Weighing in on Oprah

I feel sorry for Oprah Winfrey.

The queen of the talk show circuit and one of the most influential woman in the world has felt it necessary to reveal she weighs 200 pounds again.

Her weight fluctuations have been the topics of tabloids and her own show for decades. The picture of her with a wagonload of lard after a liquid diet allowed her to lose 60 plus pounds and don a pair of size 10 Calvin Klein jeans is iconic after 20 years.

I not only am sorry she feels so disappointed with herself that she has to write about it in her magazine and focus on it in upcoming shows, but I am sorry we still live in a world with double standards.
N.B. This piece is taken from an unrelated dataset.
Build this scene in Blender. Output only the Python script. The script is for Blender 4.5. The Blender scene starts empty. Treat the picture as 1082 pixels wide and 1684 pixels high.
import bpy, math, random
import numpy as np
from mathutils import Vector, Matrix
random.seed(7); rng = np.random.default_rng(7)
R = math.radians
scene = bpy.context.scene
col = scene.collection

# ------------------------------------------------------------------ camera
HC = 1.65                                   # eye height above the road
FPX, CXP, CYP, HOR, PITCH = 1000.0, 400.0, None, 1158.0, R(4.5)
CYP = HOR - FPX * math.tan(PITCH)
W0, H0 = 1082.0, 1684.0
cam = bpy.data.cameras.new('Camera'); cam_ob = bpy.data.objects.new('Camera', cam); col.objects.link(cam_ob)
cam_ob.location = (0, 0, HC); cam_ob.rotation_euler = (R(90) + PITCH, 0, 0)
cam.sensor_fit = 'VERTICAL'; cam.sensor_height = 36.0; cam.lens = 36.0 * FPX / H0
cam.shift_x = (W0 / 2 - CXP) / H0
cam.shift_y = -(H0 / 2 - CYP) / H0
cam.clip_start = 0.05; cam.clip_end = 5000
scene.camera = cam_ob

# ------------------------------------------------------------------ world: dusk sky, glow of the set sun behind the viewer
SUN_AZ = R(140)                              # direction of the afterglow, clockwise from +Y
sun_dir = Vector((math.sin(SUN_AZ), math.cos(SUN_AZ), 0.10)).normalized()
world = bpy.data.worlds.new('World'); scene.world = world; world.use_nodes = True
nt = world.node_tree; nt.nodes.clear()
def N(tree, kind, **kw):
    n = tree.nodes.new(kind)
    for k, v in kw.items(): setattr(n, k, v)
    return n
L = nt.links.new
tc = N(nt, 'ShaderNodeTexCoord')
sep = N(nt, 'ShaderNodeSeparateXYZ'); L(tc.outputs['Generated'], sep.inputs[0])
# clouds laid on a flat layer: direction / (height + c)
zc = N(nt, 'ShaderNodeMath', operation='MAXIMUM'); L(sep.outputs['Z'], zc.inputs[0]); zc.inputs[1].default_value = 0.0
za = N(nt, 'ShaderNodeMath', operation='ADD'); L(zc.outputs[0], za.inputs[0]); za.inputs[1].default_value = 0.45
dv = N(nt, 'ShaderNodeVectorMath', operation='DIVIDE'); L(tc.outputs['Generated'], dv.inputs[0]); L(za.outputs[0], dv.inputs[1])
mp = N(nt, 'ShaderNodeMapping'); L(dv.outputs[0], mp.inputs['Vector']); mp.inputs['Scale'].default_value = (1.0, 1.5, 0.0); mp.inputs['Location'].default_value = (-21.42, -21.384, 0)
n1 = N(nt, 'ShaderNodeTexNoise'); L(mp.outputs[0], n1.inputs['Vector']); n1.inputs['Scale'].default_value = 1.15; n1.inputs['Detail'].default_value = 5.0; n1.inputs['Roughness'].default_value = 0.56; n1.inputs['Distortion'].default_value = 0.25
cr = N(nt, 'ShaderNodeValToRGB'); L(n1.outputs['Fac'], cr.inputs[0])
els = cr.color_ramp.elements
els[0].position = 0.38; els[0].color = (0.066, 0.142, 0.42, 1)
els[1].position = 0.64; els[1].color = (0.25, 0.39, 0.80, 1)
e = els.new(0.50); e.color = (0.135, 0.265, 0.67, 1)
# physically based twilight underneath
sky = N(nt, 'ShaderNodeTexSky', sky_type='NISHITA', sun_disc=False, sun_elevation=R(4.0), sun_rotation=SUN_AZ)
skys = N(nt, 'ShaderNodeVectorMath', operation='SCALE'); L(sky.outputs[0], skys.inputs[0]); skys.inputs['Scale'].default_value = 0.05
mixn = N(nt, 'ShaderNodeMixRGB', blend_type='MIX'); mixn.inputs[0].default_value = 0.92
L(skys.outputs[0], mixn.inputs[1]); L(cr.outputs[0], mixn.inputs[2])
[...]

I just don’t see Jay Leno thinking the world needs to know how much he weighs. Of course, he likely does not take himself as seriously as Oprah does (and maybe he doesn’t weigh as much), but I feel fairly certain that if he did tell us his weight, he would not be ashamed of it. And if it was more than he felt it should be, well, golly gee, isn’t that the way it goes?

We all enjoy a hearty belly laugh with a plump fellow, but put those pounds on a woman and we lose our appetite (which could be a good thing if we already weigh too much) and cluck-cluck about her lack of control and how sad it is she has let herself go, what with that pretty face and all. If only she weren’t so big, we think. Does that reduce her accomplishments or her influence or her net worth or that of any person whose weight does not fall within someone’s optimum weight chart?
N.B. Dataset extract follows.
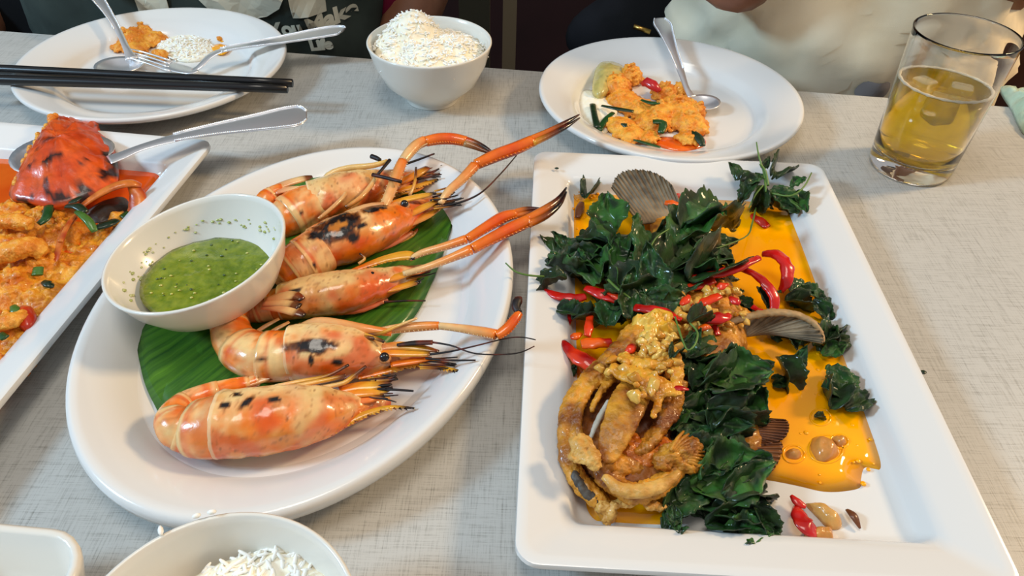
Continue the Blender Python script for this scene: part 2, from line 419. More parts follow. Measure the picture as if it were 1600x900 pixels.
def grains(mb, surf, n, L=.0062, r=.00085, rnd=R, col=(1, 1, 1)):
    """surf() -> point, normal-ish up lean"""
    for i in range(n):
        p = surf(); a = rnd.random()*6.283; el = rnd.uniform(-.35, .5)
        d = Vector((math.cos(a)*math.cos(el), math.sin(a)*math.cos(el), math.sin(el)))
        l = L*rnd.uniform(.75, 1.1)*.5; bend = Vector((0, 0, rnd.uniform(-.0004, .0006)))
        mb.tube([p-d*l, p-d*l*.5+bend, p+d*l*.5+bend, p+d*l], [r*.5, r, r, r*.5], seg=6, col=col)
    return mb
# ---------------------------------------------------------------- banana leaf
def plat_z(q):  # surface height of the oval platter under a point
    dx, dy = q.x-OV[0], q.y-OV[1]; c, s = math.cos(-OR_), math.sin(-OR_)
    e = math.sqrt(((c*dx-s*dy)/OB)**2+((s*dx+c*dy)/OA)**2)
    return .0065 if e < .72 else .0065+(min(e, .97)-.72)/.25*.0235*min(1, ((e-.72)/.25)*.6+.4)
BL = [(216, 512), (221, 580), (240, 630), (262, 653), (330, 650), (420, 615), (560, 575), (640, 505), (676, 440), (698, 380), (709, 335), (690, 305), (640, 282), (570, 266), (508, 268), (440, 282), (385, 298), (320, 380), (262, 462)]
mb = dome(BL, .0082, .0004, rings=10, dens=110, amp=.0005, nsc=40, thick=.0007, zf=lambda q: max(0, plat_z(q)-.0066))
tag(mb.build('banana_leaf', M_banana), 'green banana leaf lying under the grilled prawns', 'leaf')

# ---------------------------------------------------------------- prawns
O1, O2, O3, O4 = lin((238, 120, 20)), lin((218, 76, 12)), lin((240, 202, 138)), lin((226, 132, 88))
CH_, CHB = lin((22, 14, 14)), lin((120, 62, 16)); YEL = lin((226, 160, 40)); CRM = lin((236, 196, 136))
def prj(p):
    q = p-CP; d = q.dot(CF); return 800+FPX*q.dot(CR)/d, 450-FPX*q.dot(CU)/d
def px_path(st, z0, flat=.86, n=24, lift=None):
    st = [tuple(q) if len(q) > 3 else (*q, z0+max(q[2], .4)*mpp(W(q[0], q[1], z0))*flat) for q in st]
    s = catmull(st, n) if n else st; P = []; RR = []
    for q in s:
        c = W(q[0], q[1], q[3]); P.append(c); RR.append(max(q[2], .4)*mpp(c))
    return P, RR
def spotmix(c, p, spots, zc):
    for sx, sy, rx, ry, an, ring in spots:
        if p.z < zc-.004: continue
        x, y = prj(p); dx, dy = x-sx, y-sy; a = math.radians(an)
        u, v = (dx*math.cos(a)+dy*math.sin(a))/rx, (-dx*math.sin(a)+dy*math.cos(a))/ry
        e = math.sqrt(u*u+v*v)+.35*N(p, 190, 1)+.2*N(p, 480, 2)
        if ring and e < .42: c = mix(lin((200, 120, 30)), CH_, sm(.25, .42, e))
        else: c = mix(mix(CH_, CHB, sm(.8, 1.05, e)), c, sm(1.0, 1.25, e))
    return c
def speck(c, p):
    v = N(p, 620, 9); return mix(c, CHB, .7) if v > .62 else c
def limb(root, name, st, cols, seg=8, flat=.9, n=18, z=None, spots=(), thorns=0, mt=None):
    """st: (px,py,hw,z); cols: list of (t, colour)"""
    P, RR = px_path(st, 0, flat, n)
    def fc(t, a, p):
        for i in range(len(cols)-1):
            if t <= cols[i+1][0]:
                k = (t-cols[i][0])/max(1e-6, cols[i+1][0]-cols[i][0]); c = mix(cols[i][1], cols[i+1][1], k); break
        else: c = cols[-1][1]
        return mix(c, O2, .35*max(0, N(p, 160, 3)))
    mb = MB(); mb.tube(P, RR, seg, flat=flat, fcol=fc)
    if thorns:
        for i in range(1, len(P)-1):
            for s in (-1, 1):
                d = (P[i+1]-P[i-1]).normalized(); sd = d.cross(Vector((0, 0, 1))).normalized()*s
                q = P[i]+sd*RR[i]*.9
                mb.tube([q, q+sd*RR[i]*.3+d*RR[i]*.15], [RR[i]*.16, RR[i]*.04], 4, col=cols[0][1])
    return mb.build(name, mt or M_shell, root)
DK = [(0, CRM), (.5, YEL), (.72, CHB), (1, CH_)]
BK = [(0, CH_), (1, CH_)]
def prawn(label, z0, abd, car, spots, nseg=5, eye=None, rost=None, limbs=(), flat=.86, pale=.75, tail=None, lip=True, uro=()):
    P, RR = px_path(car, z0, flat, 110)
    root = empty('grilled_prawn', (P[0].x, P[0].y, z0), label, 'prawn', 'grilled river prawns on the oval platter')
    def ccol(t, a, p):
        v = N(p, 50, 1)*.8+N(p, 130, 4)*.45+N(p, 330, 4)*.2
        c = mix(O3, O1, sm(-.55, .55, v+.55*math.cos(a)+.55*t-pale*.75+.10))
        c = mix(c, lin((214, 150, 70)), .5*sm(0, .5, N(p, 85, 17)))
        c = mix(c, O2, .75*sm(.25, .75, N(p, 75, 7)+.3*t+.35*math.cos(a))); c = mix(c, O4, .3*sm(.15, .5, N(p, 48, 12)))
        c = mix(c, lin((160, 84, 30)), .45*sm(.28, .5, N(p, 420, 3)))
        if t < .03: c = mix(c, lin((240, 214, 170)), .6)
        return speck(spotmix(c, p, spots, P[min(len(P)-1, int(t*(len(P)-1)))].z), p)
    rr = list(RR)
    mb = MB(); mb.tube(P, [r_*(1+.03*max(0, 1-i/7)) for i, r_ in enumerate(rr)], 64, flat=flat, fcol=ccol)
    for v_ in mb.v:
        v_ += Vector((0, 0, 1))*(.0009*N(v_, 110, 2)+.0003*N(v_, 420, 5))+Vector((.0004*N(v_, 200, 8), .0006*N(v_, 170, 9), 0))
    mb.build('carapace', M_shell, root)
    if abd:
        A, AR = px_path(abd, z0, flat, 60)
        for s in range(nseg):
            i0, i1 = int(59*s/nseg), min(59, int(59*(s+1)/nseg)+4)
            Q = A[i0:i1+1]; n = len(Q)
            q = [AR[i0+i]*(.955+.085*(i/(n-1))) for i in range(n)]
            def acol(t, a, p, s=s):
                v = N(p, 60, s)*1.0
                c = mix(O1, O3, sm(-.1, .8, v-.05+.2*math.sin(a)-.35*math.cos(a)+.3*N(p, 260, 2))); c = mix(c, O4, .4*sm(0, .5, N(p, 45, 3))); c = mix(c, lin((160, 84, 30)), .4*sm(.28, .5, N(p, 420, 3)))
                c = mix(c, O2, .6*sm(.2, .6, N(p, 80, 5)))
                if t > .86: c = mix(c, O3, .65)
                if .74 < t < .84: c = mix(c, O2, .5)
                return speck(spotmix(c, p, spots, z0+.008), p)
            mb = MB(); mb.tube(Q, q, 40, flat=flat, fcol=acol)
            for v_ in mb.v: v_ += Vector((.0003*N(v_, 200, 8), .0003*N(v_, 200, 9), .0006*N(v_, 150, 2)))
            mb.build('tail_segment', M_shell, root)
    for st in uro: limb(root, 'tail_fan', st, [(0, O4), (.6, O3), (.72, CHB), (1, CH_)], flat=.35, n=12)
    if eye:
        c = W(eye[0], eye[1], eye[3]); r_ = eye[2]*mpp(c)
        e = MB().ball(c, r_*1.25, lin((206, 140, 84)), sc=(1, 1, .7)).build('eye_socket', M_shell, root)
        MB().ball(c+Vector((-.0003, -.0006, r_*.55)), r_, lin((16, 14, 18)), seg=14, rings=10).build('eye', M_chili, root)
    if rost:
        pts, side = rost
        P, RR = px_path(pts, 0, .3, 26)
        mb = MB(); f = lambda t, a, p: mix(mix(O1, YEL, sm(.1, .5, t)), CH_, sm(.82, .93, t))
        mb.tube(P, RR, 8, flat=.4, fcol=f)
        for i in range(3, 24):
            d = (P[i+1]-P[i]).normalized(); sd = d.cross(Vector((0, 0, 1))).normalized()*side
            q = P[i]+sd*RR[i]*.7
            mb.tube([q-d*.0007, q+sd*.0016+d*.0012], [.0008, .0001], 5, col=CH_ if i > 21 else (YEL if i % 3 else CHB))
        mb.build('rostrum', M_shell, root)
    for nm, st, cl, kw in limbs: limb(root, nm, st, cl, **kw)
    return root
ANT = dict(seg=5, flat=1, n=22, mt=M_dry); SC = dict(flat=.4, n=12); ARM = dict(thorns=1, n=16)
CLA = [(0, lin((232, 150, 78))), (.5, O1), (1, O2)]; PALM = [(0, O1), (.6, lin((226, 84, 20))), (1, O1)]; FNG = [(0, O1), (.35, lin((190, 100, 30))), (.6, CH_), (1, CH_)]
PALEARM = [(0, CRM), (.6, lin((232, 160, 90))), (1, O1)]
def legs(*ls): return [('leg', l, DK, dict(seg=6, n=12)) for l in ls]
def brush(x, y, z, n, ln, an, spread, seed, th=1.6):
    r_ = random.Random(seed); out = []
    for i in range(n):
        a = math.radians(an+r_.uniform(-spread, spread)); l = ln*r_.uniform(.45, 1); ox, oy = r_.uniform(-6, 3), r_.uniform(-9, 9)
        out.append(('feeler', [(x+ox-12, y+oy, th, z), (x+ox+math.cos(a)*l*.5, y+oy+math.sin(a)*l*.5, th*.9, z+.001), (x+ox+math.cos(a)*l, y+oy+math.sin(a)*l, th*.6, z+.001+r_.uniform(-.002, .003))], [(0, YEL), (.4, CHB), (.6, CH_), (1, CH_)] if i % 3 else BK, dict(seg=5, n=7, mt=M_dry)))
    return out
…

Do we need to know what Oprah (or anyone else for that matter) weighs and what size shoe they wear? Does she color her hair, bleach her teeth, wear contacts or unroll the toilet paper from the top or the bottom?

Women’s weight (both too much and too little) is a tabloid obsession because the world has ordered a steady diet of that information.

Like Oprah or not, she is successful beyond what most of us are ever going to experience and she is smiling all the way to the bank while naysayers are yapping. Still, she continues to focus on her hips, as does the world.

Certainly, obesity is not a condition one should strive to obtain. Excess weight is dangerous and makes comfortable living difficult. Maybe her talking about it will help someone else and that could be a good thing.

But in the meantime, I wonder when will a male icon come out and announce what he weighs and how disappointed he is with what the scale reveals?